Dataset excerpt:
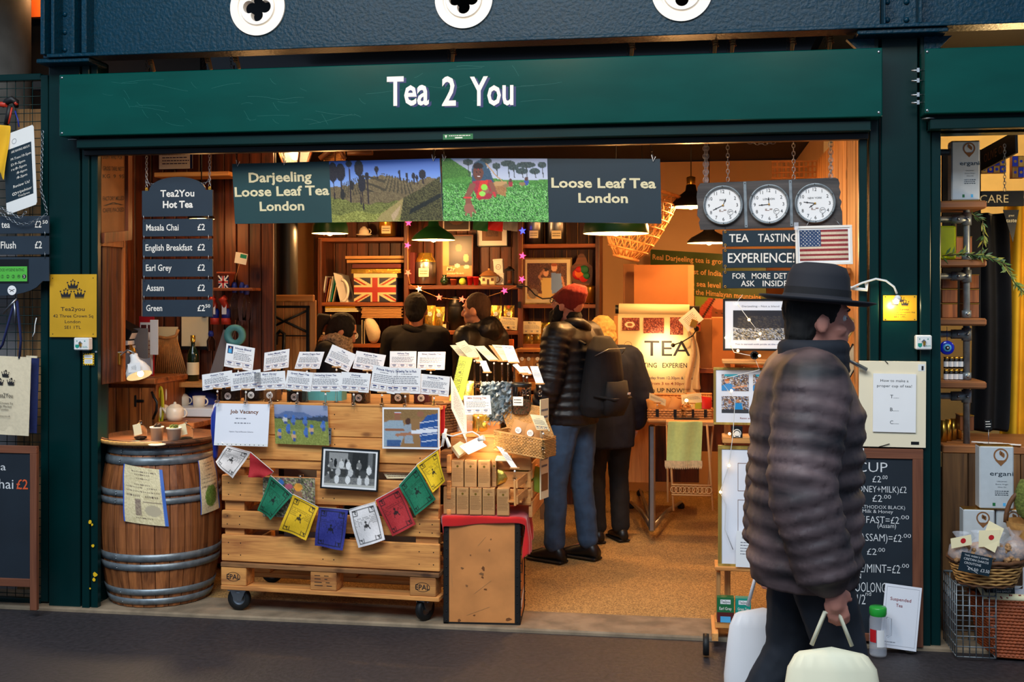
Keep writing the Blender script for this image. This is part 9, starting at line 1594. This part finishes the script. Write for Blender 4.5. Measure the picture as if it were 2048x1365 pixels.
for X_ in (x0,x1): m = MB('galv'); [m.tube([V((X_,-.16+.04*q,.01)),V((X_,-.16+.04*q,z1))],.003,n=4) for q in range(8)]; [m.tube([V((X_,-.16,.01+(z1-.01)*q/7)),V((X_,.12,.01+(z1-.01)*q/7))],.003,n=4) for q in range(8)]; t.part('wire_panel',m,kind='stuff')
t.done()
t = Thing('picnic_basket','red brown wicker basket lined with floral cloth at the bottom right','basket'); o = G(1992,1313,.01); open_basket(t,o,V((.3,-.02,0)),V((-.03,.2,0)),V((-.05,0,.27)),18,16,'wicker_red',rim=.009); m = MB('paper_cream'); m.tube([o+V((-.05,0,.28)),o+V((.25,-.02,.28)),o+V((.22,.2,.3)),o+V((-.08,.2,.36))],.017,'paper_cream',8,closed=True); rr = random.Random(2)
for _ in range(40): u = rr.random(); m.ball(o+V((-.05+.3*u,-.018,.285+rr.uniform(-.008,.008))),.004,'ink_red',5)
t.part('cloth_lining',m); t.done()
pouch(o+V((.12,.1,.2)),.2,.2,'paper_glossy',RX(-25),'clear bag of rusks with a blue label in the red brown basket','snack_pouch','bag',win=False)
f = FB(1982,1172,2030,1205,-.1,rot=rad(-3)); t = Thing('chalk_sign','small dark sign Cretan dakos behind the clear rusk bag','sign'); m = MB('navy_board'); f.slab(m,d0=-.003,d1=0); t.part('plate',m); m = MB('chalk'); f.text(m,'CRETAN DAKOS',.08,.22,.92,.14,'chalk',.001); f.text(m,'MINI BARLEY',.2,.42,.85,.12,'chalk',.001); f.text(m,'RUSKS \u00a34',.1,.65,.6,.12,'chalk',.001); f.text(m,'CROUTONS \u00a34.50',.1,.86,.85,.12,'chalk',.001); t.part('chalk_writing',m); t.done()
t = Thing('handled_basket','twisted handle willow basket with dried herbs at the right edge','basket'); c = W(2052,1085,-.12); m = MB('wicker'); m.lathe([(.06,0),(.09,.09),(.092,.1)],c,'wicker',24); t.part('basket_body',m); m = MB('wicker_dark'); m.tube([c+V((-.09*math.cos(a),0,.09+.15*math.sin(a))) for a in [math.pi*q/14 for q in range(15)]],.011,n=8); t.part('handle',m); m = MB('moss'); m.ball(c+V((0,0,.2)),(.05,.04,.1),n=14); t.part('herbs',m,kind='stuff',mods=[('disp',.03,.03)]); t.done()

Written instruction: Go through the listing above and write it all out exactly, leaving out any picture.

Solution to this exercise:
Keep writing the Blender script for this image. This is part 9, starting at line 1594. This part finishes the script. Write for Blender 4.5. Measure the picture as if it were 2048x1365 pixels.
for X_ in (x0,x1): m = MB('galv'); [m.tube([V((X_,-.16+.04*q,.01)),V((X_,-.16+.04*q,z1))],.003,n=4) for q in range(8)]; [m.tube([V((X_,-.16,.01+(z1-.01)*q/7)),V((X_,.12,.01+(z1-.01)*q/7))],.003,n=4) for q in range(8)]; t.part('wire_panel',m,kind='stuff')
t.done()
t = Thing('picnic_basket','red brown wicker basket lined with floral cloth at the bottom right','basket'); o = G(1992,1313,.01); open_basket(t,o,V((.3,-.02,0)),V((-.03,.2,0)),V((-.05,0,.27)),18,16,'wicker_red',rim=.009); m = MB('paper_cream'); m.tube([o+V((-.05,0,.28)),o+V((.25,-.02,.28)),o+V((.22,.2,.3)),o+V((-.08,.2,.36))],.017,'paper_cream',8,closed=True); rr = random.Random(2)
for _ in range(40): u = rr.random(); m.ball(o+V((-.05+.3*u,-.018,.285+rr.uniform(-.008,.008))),.004,'ink_red',5)
t.part('cloth_lining',m); t.done()
pouch(o+V((.12,.1,.2)),.2,.2,'paper_glossy',RX(-25),'clear bag of rusks with a blue label in the red brown basket','snack_pouch','bag',win=False)
f = FB(1982,1172,2030,1205,-.1,rot=rad(-3)); t = Thing('chalk_sign','small dark sign Cretan dakos behind the clear rusk bag','sign'); m = MB('navy_board'); f.slab(m,d0=-.003,d1=0); t.part('plate',m); m = MB('chalk'); f.text(m,'CRETAN DAKOS',.08,.22,.92,.14,'chalk',.001); f.text(m,'MINI BARLEY',.2,.42,.85,.12,'chalk',.001); f.text(m,'RUSKS \u00a34',.1,.65,.6,.12,'chalk',.001); f.text(m,'CROUTONS \u00a34.50',.1,.86,.85,.12,'chalk',.001); t.part('chalk_writing',m); t.done()
t = Thing('handled_basket','twisted handle willow basket with dried herbs at the right edge','basket'); c = W(2052,1085,-.12); m = MB('wicker'); m.lathe([(.06,0),(.09,.09),(.092,.1)],c,'wicker',24); t.part('basket_body',m); m = MB('wicker_dark'); m.tube([c+V((-.09*math.cos(a),0,.09+.15*math.sin(a))) for a in [math.pi*q/14 for q in range(15)]],.011,n=8); t.part('handle',m); m = MB('moss'); m.ball(c+V((0,0,.2)),(.05,.04,.1),n=14); t.part('herbs',m,kind='stuff',mods=[('disp',.03,.03)]); t.done()